■ **EXTRACTED MATERIAL**
* * * * *
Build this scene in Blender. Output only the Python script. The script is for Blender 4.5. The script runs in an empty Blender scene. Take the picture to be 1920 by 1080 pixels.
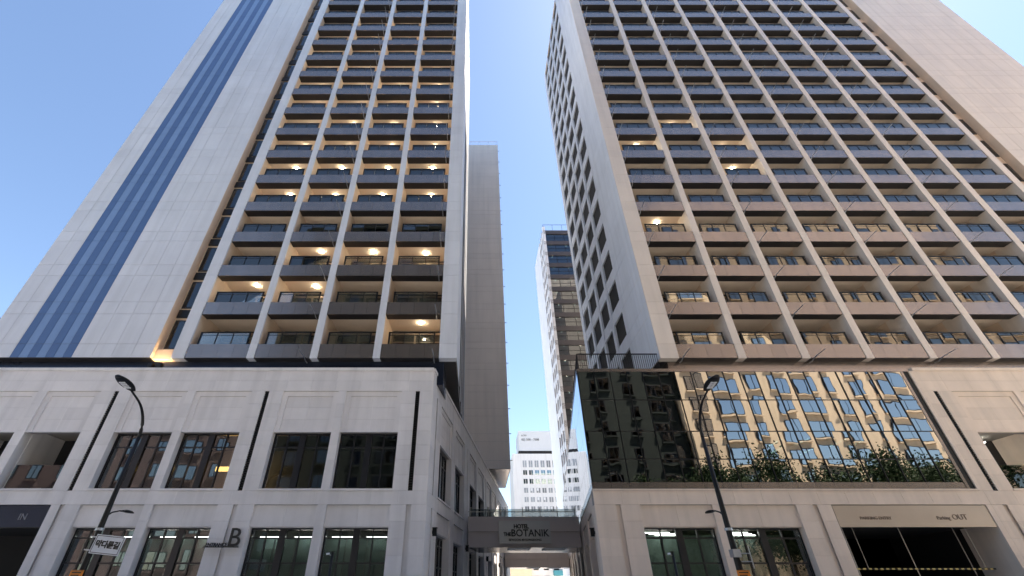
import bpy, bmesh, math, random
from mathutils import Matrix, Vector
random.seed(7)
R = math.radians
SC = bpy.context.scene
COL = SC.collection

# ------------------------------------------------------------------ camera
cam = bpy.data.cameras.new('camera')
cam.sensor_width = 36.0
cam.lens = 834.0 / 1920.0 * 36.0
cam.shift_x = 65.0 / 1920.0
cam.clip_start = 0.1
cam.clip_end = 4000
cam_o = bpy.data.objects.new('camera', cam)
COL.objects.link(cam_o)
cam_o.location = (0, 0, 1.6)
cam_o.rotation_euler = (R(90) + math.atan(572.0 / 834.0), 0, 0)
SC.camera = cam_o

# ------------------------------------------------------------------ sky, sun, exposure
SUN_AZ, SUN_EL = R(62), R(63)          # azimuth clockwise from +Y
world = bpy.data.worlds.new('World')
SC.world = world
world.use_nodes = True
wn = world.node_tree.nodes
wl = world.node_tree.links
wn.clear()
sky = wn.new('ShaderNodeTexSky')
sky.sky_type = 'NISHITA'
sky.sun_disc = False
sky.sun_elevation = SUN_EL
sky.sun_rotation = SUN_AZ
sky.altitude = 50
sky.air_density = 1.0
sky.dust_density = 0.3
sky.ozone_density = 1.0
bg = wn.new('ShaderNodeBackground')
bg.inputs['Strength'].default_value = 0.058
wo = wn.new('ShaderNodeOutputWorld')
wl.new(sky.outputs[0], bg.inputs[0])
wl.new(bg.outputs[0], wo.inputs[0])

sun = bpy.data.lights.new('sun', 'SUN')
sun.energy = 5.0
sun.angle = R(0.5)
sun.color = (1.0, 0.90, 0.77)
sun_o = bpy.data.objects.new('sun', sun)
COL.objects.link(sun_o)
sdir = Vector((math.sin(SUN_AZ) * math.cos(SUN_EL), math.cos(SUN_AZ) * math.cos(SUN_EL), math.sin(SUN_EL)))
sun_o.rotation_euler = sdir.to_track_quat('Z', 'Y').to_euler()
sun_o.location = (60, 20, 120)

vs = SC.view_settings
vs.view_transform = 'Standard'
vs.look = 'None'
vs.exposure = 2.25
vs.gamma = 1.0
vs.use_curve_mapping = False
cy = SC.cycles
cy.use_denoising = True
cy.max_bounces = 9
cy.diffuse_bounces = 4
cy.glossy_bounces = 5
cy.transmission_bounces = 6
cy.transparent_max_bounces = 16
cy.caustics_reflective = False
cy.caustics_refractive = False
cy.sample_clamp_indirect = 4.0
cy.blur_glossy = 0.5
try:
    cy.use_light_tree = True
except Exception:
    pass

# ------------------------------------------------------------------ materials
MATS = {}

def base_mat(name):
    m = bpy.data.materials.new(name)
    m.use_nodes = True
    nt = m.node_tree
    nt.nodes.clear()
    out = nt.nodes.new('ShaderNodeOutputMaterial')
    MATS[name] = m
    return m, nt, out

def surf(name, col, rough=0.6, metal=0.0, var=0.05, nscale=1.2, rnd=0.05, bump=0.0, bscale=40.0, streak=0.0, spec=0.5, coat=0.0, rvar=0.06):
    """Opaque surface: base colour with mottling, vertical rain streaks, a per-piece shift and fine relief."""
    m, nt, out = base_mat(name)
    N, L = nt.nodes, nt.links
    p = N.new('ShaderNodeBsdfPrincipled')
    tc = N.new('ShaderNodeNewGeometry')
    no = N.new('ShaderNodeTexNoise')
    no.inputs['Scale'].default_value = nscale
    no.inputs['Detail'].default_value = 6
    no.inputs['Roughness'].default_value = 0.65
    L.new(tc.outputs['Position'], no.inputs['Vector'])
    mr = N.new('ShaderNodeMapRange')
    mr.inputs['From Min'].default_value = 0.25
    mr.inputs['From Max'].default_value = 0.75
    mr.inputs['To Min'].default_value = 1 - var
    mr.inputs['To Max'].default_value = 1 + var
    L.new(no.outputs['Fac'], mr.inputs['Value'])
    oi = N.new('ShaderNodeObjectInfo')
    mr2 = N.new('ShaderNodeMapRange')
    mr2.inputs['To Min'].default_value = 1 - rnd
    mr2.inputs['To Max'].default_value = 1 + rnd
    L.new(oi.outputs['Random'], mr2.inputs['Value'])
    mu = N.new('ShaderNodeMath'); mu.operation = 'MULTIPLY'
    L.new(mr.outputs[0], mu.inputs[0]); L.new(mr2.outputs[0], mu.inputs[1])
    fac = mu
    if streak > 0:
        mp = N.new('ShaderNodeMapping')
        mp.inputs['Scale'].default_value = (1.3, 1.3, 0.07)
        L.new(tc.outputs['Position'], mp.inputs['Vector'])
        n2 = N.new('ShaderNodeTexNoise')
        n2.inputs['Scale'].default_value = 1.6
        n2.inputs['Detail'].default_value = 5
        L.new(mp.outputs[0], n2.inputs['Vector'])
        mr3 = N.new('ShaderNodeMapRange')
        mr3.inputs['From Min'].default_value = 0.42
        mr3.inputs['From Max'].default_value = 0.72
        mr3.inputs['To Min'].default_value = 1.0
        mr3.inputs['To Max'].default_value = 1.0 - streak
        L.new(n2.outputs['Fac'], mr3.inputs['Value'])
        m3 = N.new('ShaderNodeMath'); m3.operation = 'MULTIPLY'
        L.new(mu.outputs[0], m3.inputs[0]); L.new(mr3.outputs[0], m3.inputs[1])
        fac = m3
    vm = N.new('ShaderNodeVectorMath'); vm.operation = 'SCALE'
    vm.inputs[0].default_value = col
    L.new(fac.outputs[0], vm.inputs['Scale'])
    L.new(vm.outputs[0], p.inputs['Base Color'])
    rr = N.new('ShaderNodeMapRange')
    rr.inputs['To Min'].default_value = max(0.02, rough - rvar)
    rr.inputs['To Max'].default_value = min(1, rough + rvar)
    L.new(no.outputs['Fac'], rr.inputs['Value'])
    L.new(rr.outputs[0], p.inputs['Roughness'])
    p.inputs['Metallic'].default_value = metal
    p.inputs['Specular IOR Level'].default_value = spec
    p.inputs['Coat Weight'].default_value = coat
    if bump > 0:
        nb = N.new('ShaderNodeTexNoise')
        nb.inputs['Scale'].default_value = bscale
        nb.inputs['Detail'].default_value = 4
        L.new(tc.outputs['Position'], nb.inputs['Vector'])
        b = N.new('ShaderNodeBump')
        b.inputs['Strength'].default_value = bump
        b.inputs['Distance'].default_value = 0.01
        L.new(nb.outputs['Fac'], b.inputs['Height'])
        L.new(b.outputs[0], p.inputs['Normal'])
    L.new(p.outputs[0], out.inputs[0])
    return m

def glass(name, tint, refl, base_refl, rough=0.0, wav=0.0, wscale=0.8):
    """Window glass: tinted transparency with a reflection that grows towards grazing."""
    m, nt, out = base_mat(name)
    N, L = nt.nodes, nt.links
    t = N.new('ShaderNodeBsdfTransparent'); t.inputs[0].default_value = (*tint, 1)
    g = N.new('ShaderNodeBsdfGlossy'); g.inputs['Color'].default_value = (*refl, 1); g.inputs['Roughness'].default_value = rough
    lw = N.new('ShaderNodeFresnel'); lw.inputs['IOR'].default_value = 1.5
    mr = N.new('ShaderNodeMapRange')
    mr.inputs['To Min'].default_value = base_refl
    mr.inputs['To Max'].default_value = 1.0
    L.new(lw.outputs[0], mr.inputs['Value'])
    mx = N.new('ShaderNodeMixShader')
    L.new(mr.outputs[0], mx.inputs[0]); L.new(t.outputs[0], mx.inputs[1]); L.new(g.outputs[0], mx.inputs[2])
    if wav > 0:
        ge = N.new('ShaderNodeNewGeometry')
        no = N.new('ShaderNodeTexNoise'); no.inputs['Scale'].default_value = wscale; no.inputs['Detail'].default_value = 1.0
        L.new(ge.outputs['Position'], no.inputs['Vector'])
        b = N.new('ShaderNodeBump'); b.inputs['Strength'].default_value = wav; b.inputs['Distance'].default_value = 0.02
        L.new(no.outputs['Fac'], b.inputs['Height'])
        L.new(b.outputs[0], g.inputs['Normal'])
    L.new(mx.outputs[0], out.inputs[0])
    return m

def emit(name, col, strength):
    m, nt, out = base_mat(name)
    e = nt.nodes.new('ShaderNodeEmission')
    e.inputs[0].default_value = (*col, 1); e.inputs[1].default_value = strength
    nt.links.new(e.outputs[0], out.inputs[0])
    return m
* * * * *
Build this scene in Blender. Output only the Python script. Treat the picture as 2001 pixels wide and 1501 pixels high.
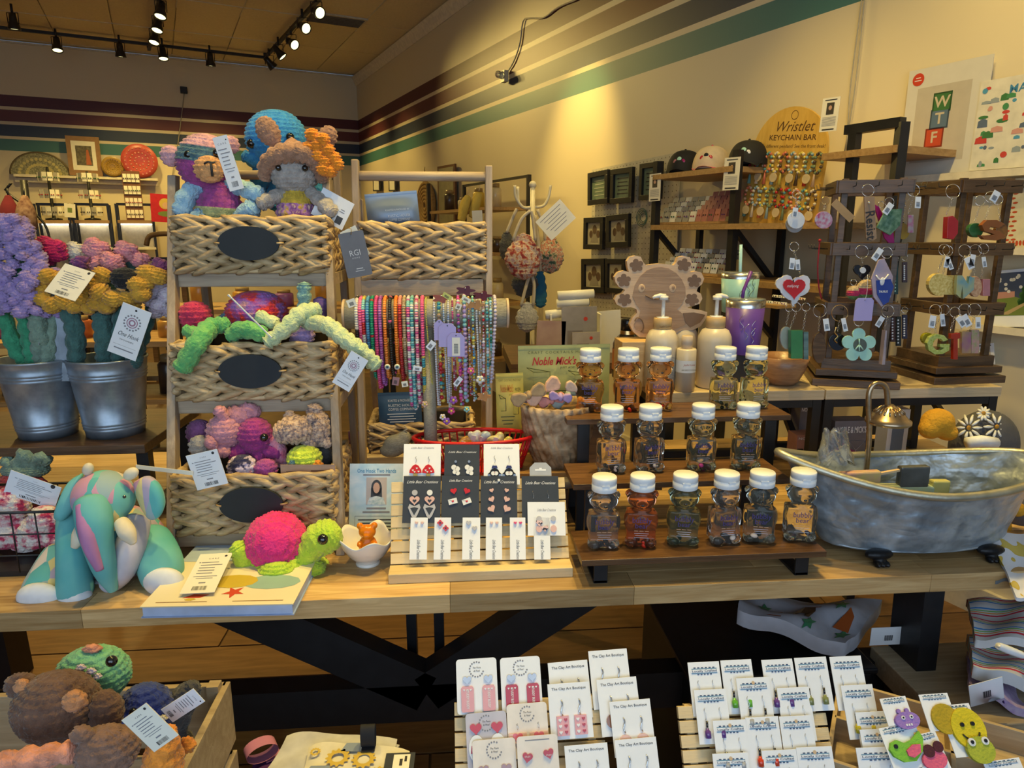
* * * * *
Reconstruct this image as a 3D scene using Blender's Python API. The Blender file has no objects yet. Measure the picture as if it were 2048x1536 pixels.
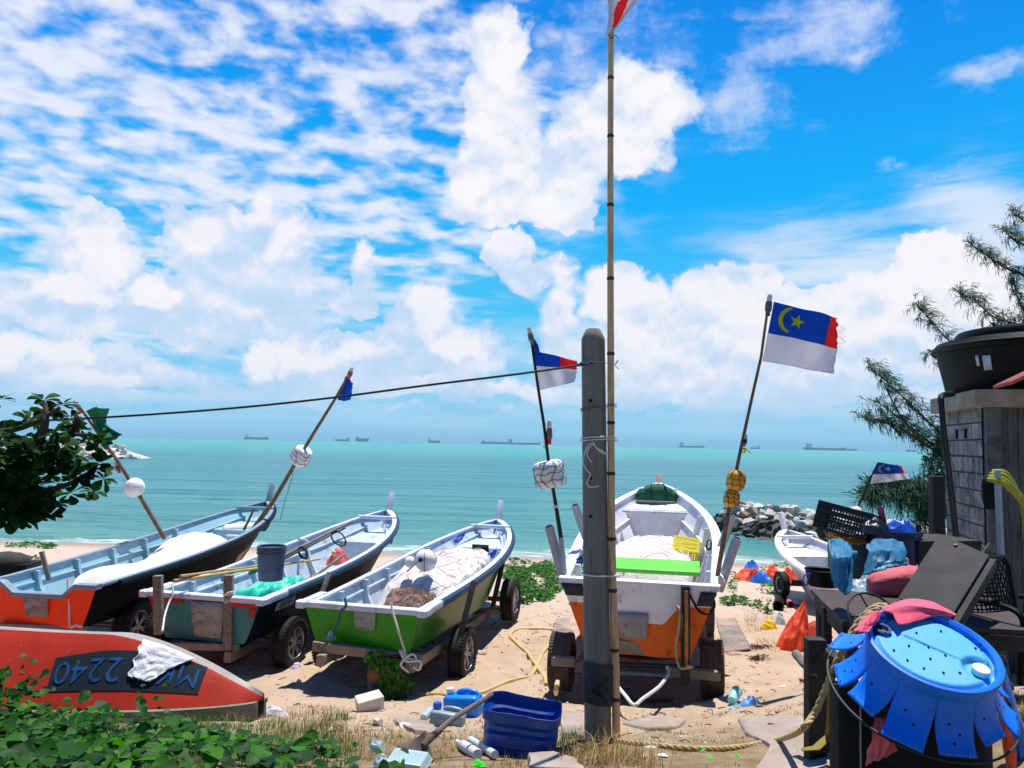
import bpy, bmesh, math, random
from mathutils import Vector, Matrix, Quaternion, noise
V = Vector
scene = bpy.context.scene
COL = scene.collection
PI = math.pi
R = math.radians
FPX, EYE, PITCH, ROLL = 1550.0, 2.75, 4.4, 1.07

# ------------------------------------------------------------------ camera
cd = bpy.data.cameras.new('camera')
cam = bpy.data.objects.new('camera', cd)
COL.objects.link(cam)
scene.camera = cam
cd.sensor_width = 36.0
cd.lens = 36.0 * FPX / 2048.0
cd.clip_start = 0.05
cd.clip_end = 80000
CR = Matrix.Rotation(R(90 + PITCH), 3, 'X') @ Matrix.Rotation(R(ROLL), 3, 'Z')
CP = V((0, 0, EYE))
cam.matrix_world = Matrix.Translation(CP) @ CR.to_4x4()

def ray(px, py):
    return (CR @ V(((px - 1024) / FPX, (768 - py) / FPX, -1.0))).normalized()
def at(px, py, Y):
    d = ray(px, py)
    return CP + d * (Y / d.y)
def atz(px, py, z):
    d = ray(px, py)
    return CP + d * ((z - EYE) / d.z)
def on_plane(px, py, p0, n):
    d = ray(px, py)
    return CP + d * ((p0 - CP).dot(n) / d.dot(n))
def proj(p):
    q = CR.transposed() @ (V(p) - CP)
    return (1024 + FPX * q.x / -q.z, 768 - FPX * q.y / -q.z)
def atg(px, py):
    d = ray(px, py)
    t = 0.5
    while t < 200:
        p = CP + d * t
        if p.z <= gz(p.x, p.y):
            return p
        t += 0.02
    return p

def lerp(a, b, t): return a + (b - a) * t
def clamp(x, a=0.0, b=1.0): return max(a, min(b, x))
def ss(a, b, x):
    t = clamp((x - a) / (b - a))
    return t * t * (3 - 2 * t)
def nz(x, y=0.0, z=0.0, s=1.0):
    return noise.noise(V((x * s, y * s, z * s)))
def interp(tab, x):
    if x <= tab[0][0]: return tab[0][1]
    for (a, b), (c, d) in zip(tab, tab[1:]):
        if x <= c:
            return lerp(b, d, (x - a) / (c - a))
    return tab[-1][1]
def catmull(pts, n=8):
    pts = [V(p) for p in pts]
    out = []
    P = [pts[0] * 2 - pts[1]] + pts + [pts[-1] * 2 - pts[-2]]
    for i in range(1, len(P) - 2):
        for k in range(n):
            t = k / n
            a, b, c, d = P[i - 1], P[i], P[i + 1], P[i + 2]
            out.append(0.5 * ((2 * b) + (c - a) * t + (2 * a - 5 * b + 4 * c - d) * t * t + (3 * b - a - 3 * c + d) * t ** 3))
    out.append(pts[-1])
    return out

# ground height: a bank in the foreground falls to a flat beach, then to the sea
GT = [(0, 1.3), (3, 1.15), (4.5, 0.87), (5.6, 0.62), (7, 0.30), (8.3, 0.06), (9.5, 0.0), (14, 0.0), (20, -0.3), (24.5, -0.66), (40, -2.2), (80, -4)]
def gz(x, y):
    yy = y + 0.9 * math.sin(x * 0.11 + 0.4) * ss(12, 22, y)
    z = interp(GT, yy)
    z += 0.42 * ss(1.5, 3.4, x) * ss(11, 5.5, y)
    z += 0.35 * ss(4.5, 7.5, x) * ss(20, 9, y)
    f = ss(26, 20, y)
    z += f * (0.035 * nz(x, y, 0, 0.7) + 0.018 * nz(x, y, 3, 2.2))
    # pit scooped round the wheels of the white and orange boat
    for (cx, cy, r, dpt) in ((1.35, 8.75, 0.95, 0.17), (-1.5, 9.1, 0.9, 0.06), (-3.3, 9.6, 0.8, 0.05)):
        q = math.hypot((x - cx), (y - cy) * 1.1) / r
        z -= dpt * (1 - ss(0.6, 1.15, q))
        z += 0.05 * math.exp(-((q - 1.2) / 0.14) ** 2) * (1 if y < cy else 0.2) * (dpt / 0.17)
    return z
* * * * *
■ **WHAT THE TASK ASKS**
Leave the pictures out and copy exactly the lines from the one with "Reconstruct this image" to the one with "FPX, EYE, PITCH, ROLL", both included.

■ **THE OUTPUT**
Reconstruct this image as a 3D scene using Blender's Python API. The Blender file has no objects yet. Measure the picture as if it were 2048x1536 pixels.
import bpy, bmesh, math, random
from mathutils import Vector, Matrix, Quaternion, noise
V = Vector
scene = bpy.context.scene
COL = scene.collection
PI = math.pi
R = math.radians
FPX, EYE, PITCH, ROLL = 1550.0, 2.75, 4.4, 1.07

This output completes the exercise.